About extension of upper semicontinuous multi-valued maps and applications

TL;DR

This paper extends the Tietze-Urysohn theorem to multi-valued upper semicontinuous maps with convex values, enabling broader applications in topology, fixed point theory, and game theory.

Contribution

It introduces a multi-valued extension theorem for upper semicontinuous maps with convex values on normal spaces, generalizing classical extension results.

Findings

Extension of multi-valued maps preserves upper semicontinuity and convexity.

Applications to extending semicontinuous functions and characterizing normal spaces.

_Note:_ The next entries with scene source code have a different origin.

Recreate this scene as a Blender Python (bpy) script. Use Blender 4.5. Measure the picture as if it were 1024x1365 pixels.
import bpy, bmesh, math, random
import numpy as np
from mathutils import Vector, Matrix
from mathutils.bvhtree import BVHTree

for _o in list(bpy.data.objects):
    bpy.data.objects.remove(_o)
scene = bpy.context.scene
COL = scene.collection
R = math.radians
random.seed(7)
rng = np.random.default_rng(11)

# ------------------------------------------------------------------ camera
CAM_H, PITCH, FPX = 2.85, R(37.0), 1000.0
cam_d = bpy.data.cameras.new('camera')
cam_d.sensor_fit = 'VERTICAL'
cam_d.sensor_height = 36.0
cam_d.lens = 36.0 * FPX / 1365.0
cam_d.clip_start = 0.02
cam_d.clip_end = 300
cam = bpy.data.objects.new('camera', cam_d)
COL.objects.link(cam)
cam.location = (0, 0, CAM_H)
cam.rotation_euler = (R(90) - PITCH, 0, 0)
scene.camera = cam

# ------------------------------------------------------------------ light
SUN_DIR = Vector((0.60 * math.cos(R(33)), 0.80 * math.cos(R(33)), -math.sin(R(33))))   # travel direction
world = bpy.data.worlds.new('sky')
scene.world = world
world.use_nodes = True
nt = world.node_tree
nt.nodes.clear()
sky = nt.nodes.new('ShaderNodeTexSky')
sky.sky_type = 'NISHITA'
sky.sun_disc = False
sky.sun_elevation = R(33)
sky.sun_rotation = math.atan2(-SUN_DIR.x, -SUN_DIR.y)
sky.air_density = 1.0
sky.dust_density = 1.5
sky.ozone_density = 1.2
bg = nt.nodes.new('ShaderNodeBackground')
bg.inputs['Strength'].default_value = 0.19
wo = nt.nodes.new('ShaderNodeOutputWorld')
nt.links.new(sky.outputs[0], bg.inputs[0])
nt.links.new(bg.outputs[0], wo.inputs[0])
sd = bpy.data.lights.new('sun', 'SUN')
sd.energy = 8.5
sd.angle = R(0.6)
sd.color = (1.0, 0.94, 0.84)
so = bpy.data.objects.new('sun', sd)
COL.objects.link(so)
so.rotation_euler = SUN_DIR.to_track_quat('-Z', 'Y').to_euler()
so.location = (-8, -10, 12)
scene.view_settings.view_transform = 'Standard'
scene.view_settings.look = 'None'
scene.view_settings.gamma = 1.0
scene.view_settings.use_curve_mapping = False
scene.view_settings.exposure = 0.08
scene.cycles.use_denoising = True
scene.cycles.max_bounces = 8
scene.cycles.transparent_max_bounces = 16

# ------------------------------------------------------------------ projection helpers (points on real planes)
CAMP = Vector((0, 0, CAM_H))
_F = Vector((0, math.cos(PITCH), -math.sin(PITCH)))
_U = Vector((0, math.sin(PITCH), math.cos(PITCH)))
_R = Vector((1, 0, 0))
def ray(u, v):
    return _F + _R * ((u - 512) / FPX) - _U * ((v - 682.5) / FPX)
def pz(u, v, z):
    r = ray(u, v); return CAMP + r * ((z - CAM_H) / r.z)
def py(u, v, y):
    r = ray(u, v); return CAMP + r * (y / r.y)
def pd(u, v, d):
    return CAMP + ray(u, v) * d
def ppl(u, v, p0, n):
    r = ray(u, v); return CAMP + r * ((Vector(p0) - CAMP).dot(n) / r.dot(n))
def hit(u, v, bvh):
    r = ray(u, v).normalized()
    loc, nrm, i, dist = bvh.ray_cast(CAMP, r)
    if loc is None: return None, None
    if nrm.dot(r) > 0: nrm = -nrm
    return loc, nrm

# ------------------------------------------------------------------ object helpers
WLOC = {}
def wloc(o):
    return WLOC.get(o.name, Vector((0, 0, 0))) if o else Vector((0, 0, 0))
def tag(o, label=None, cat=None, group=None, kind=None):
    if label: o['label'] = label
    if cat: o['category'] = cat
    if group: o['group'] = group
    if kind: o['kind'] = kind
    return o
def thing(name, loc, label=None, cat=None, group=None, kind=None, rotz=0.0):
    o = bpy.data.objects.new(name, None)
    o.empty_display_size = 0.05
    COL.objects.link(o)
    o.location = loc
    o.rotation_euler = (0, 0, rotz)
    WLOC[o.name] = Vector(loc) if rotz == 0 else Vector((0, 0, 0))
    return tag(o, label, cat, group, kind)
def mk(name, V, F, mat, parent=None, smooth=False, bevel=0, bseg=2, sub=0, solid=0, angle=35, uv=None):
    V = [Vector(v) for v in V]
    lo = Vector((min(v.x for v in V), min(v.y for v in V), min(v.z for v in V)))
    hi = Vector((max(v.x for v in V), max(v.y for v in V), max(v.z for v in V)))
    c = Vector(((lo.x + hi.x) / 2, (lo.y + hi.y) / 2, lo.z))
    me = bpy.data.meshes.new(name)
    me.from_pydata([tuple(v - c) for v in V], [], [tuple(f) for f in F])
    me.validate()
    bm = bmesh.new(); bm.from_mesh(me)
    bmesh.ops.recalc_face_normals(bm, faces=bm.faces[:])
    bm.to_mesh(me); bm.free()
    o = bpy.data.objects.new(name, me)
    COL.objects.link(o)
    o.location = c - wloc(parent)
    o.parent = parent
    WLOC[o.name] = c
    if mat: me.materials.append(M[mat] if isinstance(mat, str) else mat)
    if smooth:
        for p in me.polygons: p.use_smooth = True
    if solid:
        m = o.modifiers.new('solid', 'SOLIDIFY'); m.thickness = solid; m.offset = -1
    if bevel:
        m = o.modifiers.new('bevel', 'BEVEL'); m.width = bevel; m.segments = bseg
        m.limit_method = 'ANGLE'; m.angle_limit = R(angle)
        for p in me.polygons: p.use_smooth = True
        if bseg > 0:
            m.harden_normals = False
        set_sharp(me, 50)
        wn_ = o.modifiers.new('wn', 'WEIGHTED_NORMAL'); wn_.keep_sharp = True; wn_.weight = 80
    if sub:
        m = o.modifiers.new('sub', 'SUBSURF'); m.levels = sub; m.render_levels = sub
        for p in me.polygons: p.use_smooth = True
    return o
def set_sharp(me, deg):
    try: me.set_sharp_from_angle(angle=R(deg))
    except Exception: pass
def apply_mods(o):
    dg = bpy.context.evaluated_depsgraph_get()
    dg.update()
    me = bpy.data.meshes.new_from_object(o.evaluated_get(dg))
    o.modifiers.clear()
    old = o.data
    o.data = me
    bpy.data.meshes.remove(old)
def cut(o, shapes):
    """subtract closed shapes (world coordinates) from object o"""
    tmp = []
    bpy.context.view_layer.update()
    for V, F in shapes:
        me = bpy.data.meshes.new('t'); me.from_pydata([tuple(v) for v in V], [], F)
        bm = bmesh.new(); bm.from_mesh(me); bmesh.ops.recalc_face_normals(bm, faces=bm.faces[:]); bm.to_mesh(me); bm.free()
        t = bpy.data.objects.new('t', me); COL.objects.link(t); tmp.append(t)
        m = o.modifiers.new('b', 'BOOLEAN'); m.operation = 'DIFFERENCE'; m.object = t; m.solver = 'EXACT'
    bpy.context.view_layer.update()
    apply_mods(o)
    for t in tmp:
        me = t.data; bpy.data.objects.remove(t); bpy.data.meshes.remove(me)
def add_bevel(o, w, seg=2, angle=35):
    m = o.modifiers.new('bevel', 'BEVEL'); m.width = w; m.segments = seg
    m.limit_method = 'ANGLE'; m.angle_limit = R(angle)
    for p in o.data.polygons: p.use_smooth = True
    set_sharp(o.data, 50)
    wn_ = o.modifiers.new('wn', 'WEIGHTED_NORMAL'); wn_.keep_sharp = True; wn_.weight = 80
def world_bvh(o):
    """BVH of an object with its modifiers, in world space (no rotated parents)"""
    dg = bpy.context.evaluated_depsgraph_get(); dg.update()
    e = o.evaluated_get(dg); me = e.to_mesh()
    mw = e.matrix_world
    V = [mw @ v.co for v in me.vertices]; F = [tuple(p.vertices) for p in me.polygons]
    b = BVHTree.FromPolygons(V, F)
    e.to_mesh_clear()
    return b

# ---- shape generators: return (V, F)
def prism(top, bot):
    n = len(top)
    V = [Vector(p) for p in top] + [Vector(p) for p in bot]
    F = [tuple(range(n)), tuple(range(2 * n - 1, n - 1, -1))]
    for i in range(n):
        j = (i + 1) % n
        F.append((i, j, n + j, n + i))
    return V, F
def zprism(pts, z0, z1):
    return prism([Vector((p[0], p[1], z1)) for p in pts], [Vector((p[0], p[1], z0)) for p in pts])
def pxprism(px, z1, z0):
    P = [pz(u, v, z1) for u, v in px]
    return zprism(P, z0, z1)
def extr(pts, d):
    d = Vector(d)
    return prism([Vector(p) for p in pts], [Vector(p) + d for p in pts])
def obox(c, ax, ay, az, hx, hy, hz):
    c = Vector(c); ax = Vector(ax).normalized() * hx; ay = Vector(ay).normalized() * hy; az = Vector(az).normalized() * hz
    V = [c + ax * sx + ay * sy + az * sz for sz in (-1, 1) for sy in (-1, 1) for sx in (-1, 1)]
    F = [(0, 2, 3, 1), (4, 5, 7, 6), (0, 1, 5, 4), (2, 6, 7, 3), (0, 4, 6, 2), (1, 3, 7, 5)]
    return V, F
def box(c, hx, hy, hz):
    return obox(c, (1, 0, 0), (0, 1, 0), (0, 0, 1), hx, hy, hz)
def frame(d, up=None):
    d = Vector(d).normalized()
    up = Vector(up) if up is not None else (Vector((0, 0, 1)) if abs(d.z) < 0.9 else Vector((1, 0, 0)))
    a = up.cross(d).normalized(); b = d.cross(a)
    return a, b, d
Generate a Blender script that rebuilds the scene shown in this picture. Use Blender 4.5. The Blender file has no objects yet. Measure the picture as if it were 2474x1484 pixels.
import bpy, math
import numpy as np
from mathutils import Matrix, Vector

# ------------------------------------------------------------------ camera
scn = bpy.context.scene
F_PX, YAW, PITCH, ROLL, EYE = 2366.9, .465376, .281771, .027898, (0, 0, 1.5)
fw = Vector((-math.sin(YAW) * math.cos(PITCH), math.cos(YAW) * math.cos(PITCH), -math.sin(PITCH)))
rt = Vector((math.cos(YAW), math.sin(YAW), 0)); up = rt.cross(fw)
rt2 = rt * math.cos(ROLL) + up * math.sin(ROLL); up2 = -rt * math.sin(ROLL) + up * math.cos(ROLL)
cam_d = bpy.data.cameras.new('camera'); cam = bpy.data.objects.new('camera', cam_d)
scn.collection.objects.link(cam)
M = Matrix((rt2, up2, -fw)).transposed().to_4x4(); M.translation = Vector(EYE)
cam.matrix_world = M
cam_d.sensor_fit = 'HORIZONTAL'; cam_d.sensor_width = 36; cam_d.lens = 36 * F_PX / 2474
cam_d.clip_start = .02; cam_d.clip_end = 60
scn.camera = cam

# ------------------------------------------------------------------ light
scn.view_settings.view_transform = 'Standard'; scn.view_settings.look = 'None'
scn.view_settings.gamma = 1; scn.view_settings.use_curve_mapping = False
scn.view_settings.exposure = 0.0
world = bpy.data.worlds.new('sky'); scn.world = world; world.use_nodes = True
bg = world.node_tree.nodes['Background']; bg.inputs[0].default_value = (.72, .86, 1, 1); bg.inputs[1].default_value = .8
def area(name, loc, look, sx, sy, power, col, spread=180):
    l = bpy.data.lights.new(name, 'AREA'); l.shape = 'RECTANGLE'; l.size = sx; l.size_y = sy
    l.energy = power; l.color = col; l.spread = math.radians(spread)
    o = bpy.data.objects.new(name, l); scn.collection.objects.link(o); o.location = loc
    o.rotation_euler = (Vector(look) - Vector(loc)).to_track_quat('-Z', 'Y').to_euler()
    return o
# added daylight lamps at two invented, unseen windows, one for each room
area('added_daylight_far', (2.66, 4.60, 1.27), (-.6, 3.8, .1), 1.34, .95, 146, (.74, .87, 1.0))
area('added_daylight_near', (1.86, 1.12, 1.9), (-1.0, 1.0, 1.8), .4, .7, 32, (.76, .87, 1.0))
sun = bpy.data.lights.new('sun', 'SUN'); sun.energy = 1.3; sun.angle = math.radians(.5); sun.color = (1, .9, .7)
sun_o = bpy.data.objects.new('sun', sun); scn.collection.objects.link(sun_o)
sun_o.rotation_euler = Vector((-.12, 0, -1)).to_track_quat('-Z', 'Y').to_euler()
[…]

Establishment of fixed point theorems and equilibrium existence in game theory.

Abstract

We formulate a multi-valued version of the Tietze-Urysohn extension theorem. Precisely, we prove that any upper semicontinuous multi-valued map with nonempty closed convex values defined on a closed subset (resp. closed perfectly normal subset) of a completely normal (resp. of a normal) space $X$ into the unit interval $[0,1]$ can be extended to the whole space $X$. The extension is upper semicontinuous with nonempty closed convex values. We apply this result for the extension of real semicontinuous functions, the characterization of completely normal spaces, the existence of Gale-Mas-Colell and Shafer-Sonnenschein type fixed point theorems and the existence of equilibrium for qualitative games.